A Theory of Supply Chains

This lecture will discuss the stability supply chains, focusing on (autonomous) control policies that use only customer information from downstream neighbors. An important property of autonomous policies/algorithms is the "gain", which relates marginal changes in the average steady state inventory to small changes in the steady state demand rate. The lecture will show that any autonomous algorithm with positive gain is unstable if it does not use information from the future. This is the reason for the "bullwhip" effect. The lecture will also discuss a family of autonomous algorithms that are stable under any type of demand. The algorithms handle future demand in a special way, and can dynamically maintain any desired inventory level for any demand rate even if the gain is variable and the demand is heterogeneous. Just-in-time strategies are a special case. If time permits we will also present cost-performance results, and extensions to multi-commodity supply networks.

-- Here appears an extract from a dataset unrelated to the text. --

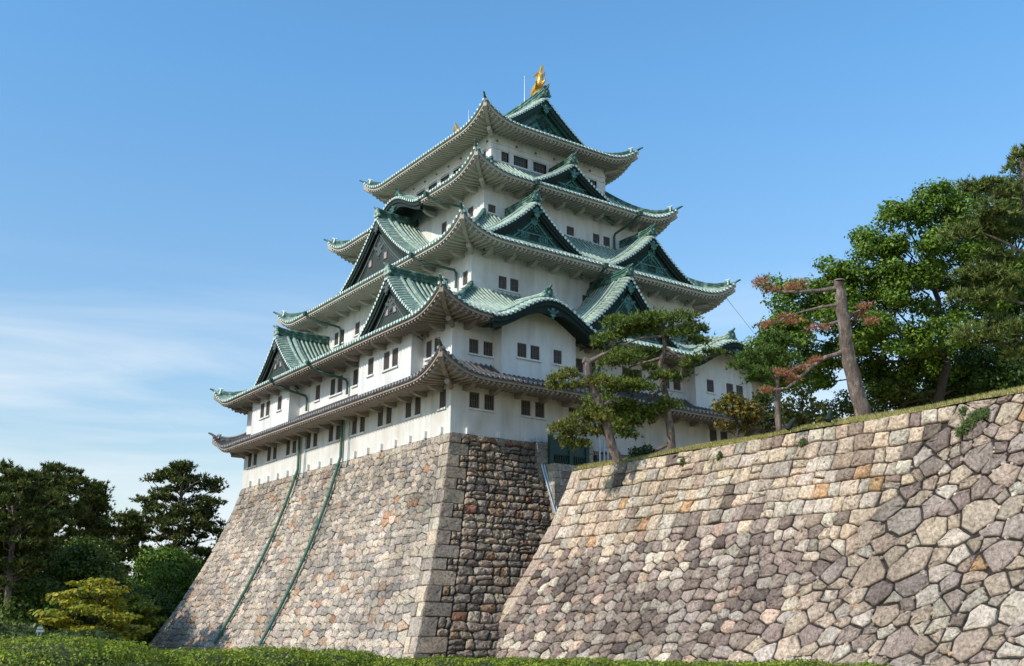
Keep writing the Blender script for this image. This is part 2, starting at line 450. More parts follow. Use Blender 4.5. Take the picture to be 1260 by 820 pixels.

Carlos F. Daganzo is professor of civil and environmental engineering at the University of California, Berkeley. A past Associate Editor of Transportation Science, he is now Convenor-Elect of the ISTTT International Advisory Committee and an Associate Editor of Transportation Research (part B, methodological). Noted for his contributions to econometrics, logistics, port operations, network theory and traffic flow, Daganzo has authored three books, "Multinomial Probit: The Theory and its Application to Demand Forecasting" (Academic Press, 1979), "Logistics Systems Analysis" (1st and 2nd eds, Springer-Verlag, 1991, 1996), and "Fundamentals of Transportation and Traffic Operations" (Pergamon-Elsevier, 1997).